Vandaag zijn we vanuit de Sossusvlei naar Swakopmund (aan de kust) gereden. Het Namibische landschap waar we door reden was echt bizar. Je zou er met gemak het totale oeuvre van Tolkien kunnen verfilmen. Zowel de Hobbits als de Orks zouden zich hier thuis voelen. Ook wij zien meestal wel de rauwe schoonheid ervan in. Maar toch hebben die eindeloze, lege vlaktes ook wel iets unheimisch.

Voor meer foto's kijk op: wereldreis2010.phanfare.com

maandag 1 maart 2010

Wes(t)kus(t) & Namaqua.





Of het de Zuid Afrikanen nou nog in het bloed zit of dat het alleen ingegeven wordt door economische omstandigheden is ons nog niet helemaal duidelijk maar mensen verhuizen hier veel. Geen dorp zo klein of er zitten wel een paar makelaars. Dat moet hier wel haast het meest gepraktiseerde beroep zijn.
Om de paar jaar zoeken mensen hun heil aan de andere kant van het land of in een heel ander land. Velen hebben familie leden die naar Europa, Australie, Canada of US zijn gegaan of ze komen daar zelf juist vandaan. Immigratie uit Zimbabwe is ook duidelijk te merken. Zimbabwanen staan bekend als harde werkers en de (illegale) uitzendbureaus vinden dan ook gemakkelijk een klus voor ze.
Dit zorgt wel voor onvrede onder de lokale zwarte bevolking die hierdoor het effekt van BE (black empowerment) ondermijnd zien. De BE wet zorgt er juist voor dat iedere onderneming een bepaalde hoeveelheid zwarten in dienst moet hebben. Het lijkt ons dat deze tewerkstelling vooral ten koste gaat van het gras: her en der zie je dat reeds zeer kort gras nog maar weer eens gemillimeterd wordt. De hoeveelheid ‘let-op-gevaar-vlaggenzwaaiers’ bij wegwerkzaamheden is vaak ook imposant. En verder zie je veel werknemers ‘op de reservebank zitten’ toe te kijken hoe één teamspeler werkt. Ze zitten ongetwijfeld inwendig te popelen om het werk over te nemen van die ene die wel wat doet maar dat weten ze goed te verbergen.
Dat er nog veel werkeloosheid heerst is ook duidelijk je hoort de onvrede daarover die zich vertaalt in teleurstelling over het ANC. Als je de kranten mag geloven is er daarom ook binnen het zelf ANC onenigheid. Bij de blanken leidt dit dan wel weer tot ongerustheid omdat een belangrijke stroming binnen het ANC nationalisatie van privé eigendommen propageert als oplossing.
Het mooie van politiek gekrakeel is wel dat het voer is voor cabaretiers en daarin is ZA geen uitzondering. Door de voorstelling van Dirk-Pieter Uijs in zijn ‘Evita se Perron’ theater in het stadje Darling, kreeg zelfs de toestand in Zimbabwe wel weer iets komisch (het originele apartheids bordje van de foto hangt in zijn ‘Nauseum’).

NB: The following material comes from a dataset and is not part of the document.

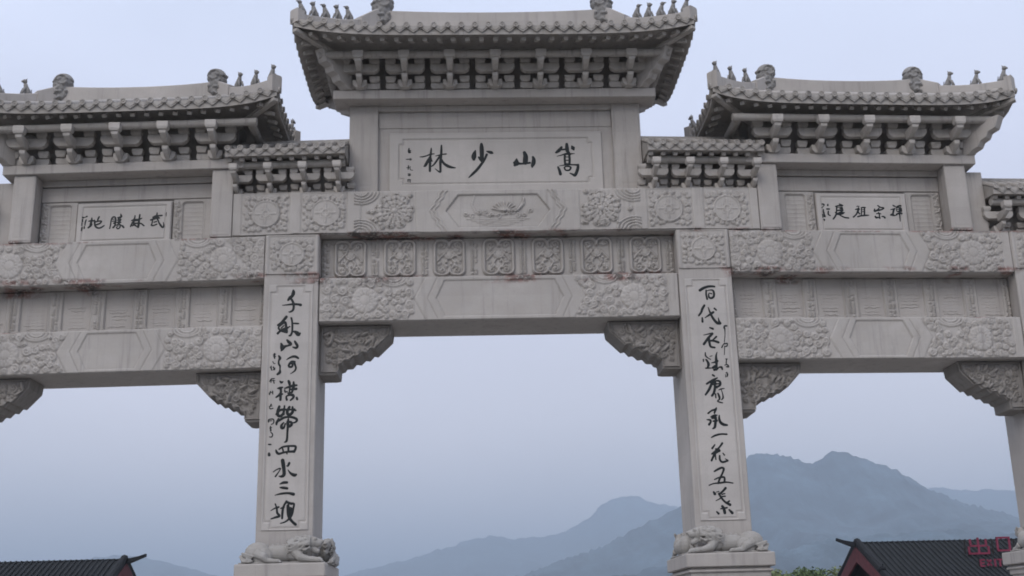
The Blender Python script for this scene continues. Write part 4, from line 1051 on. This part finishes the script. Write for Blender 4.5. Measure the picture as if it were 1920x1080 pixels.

ZA moet het meer van z’n indrukwekkend natuurschoon hebben (mooie foto van die double collared sunbird hé?) dan van de architectuur. De meeste bebouwing is van de laatste decennia en hooguit funktioneel te noemen. Historische stadjes zoals Tulbagh (foto) uitgezonderd. Het is maar twee straten groot maar ieder pand (gebouwd tussen 1740 en 1840) is een plaatje.
Als je nog verder terug gaat in de tijd kom je bij de rieten hutten van de San uit. Het San educatie centrum !Khwatu Ttu in Yzerfontein schijnt een belangrijke rol te spelen in de tegenwoordige emancipatie van de San. Het is inspirerend om te zien hoe trots ze er op zijn.
Vandaag reden we vooral door San land; vanuit Cedarberg door Namaque naar de Namibische grens (aan de selectie van douane personeel valt hier veel te verbeteren...)
Voor San, geologen en botanisten is dit stuk van ZA vast reuze boeiend maar voor meer algemeen geinteresseerde natuurliefhebbers zoals wij is er weinig te genieten: dor, kaal en saai. In september schijnt het hier oogverblindend in bloei te staan maar dat duurt ons te lang, we zijn dus maar doorgereden.